Provided data:
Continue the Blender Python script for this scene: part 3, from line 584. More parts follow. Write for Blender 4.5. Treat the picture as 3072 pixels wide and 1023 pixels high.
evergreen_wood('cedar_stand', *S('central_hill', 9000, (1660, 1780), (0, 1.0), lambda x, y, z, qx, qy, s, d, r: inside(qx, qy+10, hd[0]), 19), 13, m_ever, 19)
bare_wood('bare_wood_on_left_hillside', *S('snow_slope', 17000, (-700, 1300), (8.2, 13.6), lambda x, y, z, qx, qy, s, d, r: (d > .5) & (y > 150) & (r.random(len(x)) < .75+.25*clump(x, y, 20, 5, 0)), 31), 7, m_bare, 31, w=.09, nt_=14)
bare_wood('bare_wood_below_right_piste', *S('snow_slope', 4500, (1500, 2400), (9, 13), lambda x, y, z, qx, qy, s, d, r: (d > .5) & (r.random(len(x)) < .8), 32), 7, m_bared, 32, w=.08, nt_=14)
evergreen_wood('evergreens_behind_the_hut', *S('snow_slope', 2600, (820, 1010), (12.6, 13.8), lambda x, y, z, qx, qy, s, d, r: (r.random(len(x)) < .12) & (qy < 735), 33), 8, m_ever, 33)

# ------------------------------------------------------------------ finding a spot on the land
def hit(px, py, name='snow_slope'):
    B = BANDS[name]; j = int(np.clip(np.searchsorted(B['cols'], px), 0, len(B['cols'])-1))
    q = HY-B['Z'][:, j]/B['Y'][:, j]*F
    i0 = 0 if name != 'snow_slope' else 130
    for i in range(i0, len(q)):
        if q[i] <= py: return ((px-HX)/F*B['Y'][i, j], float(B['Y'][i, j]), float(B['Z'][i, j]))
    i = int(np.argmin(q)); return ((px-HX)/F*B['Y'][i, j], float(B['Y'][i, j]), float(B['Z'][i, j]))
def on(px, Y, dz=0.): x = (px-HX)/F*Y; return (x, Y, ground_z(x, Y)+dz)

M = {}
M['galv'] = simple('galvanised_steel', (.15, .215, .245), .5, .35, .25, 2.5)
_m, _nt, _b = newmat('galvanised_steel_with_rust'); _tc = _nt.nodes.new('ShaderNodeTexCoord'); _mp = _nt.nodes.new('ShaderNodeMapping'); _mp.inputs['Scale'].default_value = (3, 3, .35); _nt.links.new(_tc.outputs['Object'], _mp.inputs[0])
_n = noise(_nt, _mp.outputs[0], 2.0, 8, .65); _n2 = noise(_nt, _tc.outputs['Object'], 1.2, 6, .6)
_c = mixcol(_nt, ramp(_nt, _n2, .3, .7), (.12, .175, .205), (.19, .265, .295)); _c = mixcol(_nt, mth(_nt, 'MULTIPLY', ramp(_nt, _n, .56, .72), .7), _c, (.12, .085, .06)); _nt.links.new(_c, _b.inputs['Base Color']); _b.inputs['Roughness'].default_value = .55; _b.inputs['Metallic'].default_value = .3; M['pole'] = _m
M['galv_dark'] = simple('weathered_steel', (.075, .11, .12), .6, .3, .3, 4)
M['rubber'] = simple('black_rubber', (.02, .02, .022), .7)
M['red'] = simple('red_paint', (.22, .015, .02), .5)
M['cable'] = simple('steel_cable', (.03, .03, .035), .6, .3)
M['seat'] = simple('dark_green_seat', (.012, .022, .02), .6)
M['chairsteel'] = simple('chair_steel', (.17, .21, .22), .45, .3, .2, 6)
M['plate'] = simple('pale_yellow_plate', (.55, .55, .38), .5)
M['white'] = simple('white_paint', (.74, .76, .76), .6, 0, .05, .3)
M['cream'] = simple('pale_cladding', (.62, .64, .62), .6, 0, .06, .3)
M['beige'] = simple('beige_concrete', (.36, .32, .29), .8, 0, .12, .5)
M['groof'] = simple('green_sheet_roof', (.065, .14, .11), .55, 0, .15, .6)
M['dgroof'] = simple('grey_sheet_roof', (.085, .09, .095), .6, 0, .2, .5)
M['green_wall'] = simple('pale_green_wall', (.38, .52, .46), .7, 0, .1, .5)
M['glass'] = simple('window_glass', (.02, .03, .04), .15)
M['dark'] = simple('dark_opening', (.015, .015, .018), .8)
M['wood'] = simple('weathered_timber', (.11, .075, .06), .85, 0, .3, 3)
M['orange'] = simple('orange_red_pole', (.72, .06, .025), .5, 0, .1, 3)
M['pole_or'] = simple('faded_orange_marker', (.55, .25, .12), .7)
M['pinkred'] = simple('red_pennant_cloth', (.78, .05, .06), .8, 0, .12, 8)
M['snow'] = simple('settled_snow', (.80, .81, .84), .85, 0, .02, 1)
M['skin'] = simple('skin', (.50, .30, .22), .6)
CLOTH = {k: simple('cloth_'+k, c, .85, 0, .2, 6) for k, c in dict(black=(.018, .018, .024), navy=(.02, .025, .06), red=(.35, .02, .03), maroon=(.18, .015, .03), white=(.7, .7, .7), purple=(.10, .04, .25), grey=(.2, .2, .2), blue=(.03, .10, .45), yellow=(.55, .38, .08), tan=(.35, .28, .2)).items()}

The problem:
Copy the lines from the start of the data verbatim, stopping after the line containing "8, m_ever, 33)".

Solution for this task:
Continue the Blender Python script for this scene: part 3, from line 584. More parts follow. Write for Blender 4.5. Treat the picture as 3072 pixels wide and 1023 pixels high.
evergreen_wood('cedar_stand', *S('central_hill', 9000, (1660, 1780), (0, 1.0), lambda x, y, z, qx, qy, s, d, r: inside(qx, qy+10, hd[0]), 19), 13, m_ever, 19)
bare_wood('bare_wood_on_left_hillside', *S('snow_slope', 17000, (-700, 1300), (8.2, 13.6), lambda x, y, z, qx, qy, s, d, r: (d > .5) & (y > 150) & (r.random(len(x)) < .75+.25*clump(x, y, 20, 5, 0)), 31), 7, m_bare, 31, w=.09, nt_=14)
bare_wood('bare_wood_below_right_piste', *S('snow_slope', 4500, (1500, 2400), (9, 13), lambda x, y, z, qx, qy, s, d, r: (d > .5) & (r.random(len(x)) < .8), 32), 7, m_bared, 32, w=.08, nt_=14)
evergreen_wood('evergreens_behind_the_hut', *S('snow_slope', 2600, (820, 1010), (12.6, 13.8), lambda x, y, z, qx, qy, s, d, r: (r.random(len(x)) < .12) & (qy < 735), 33), 8, m_ever, 33)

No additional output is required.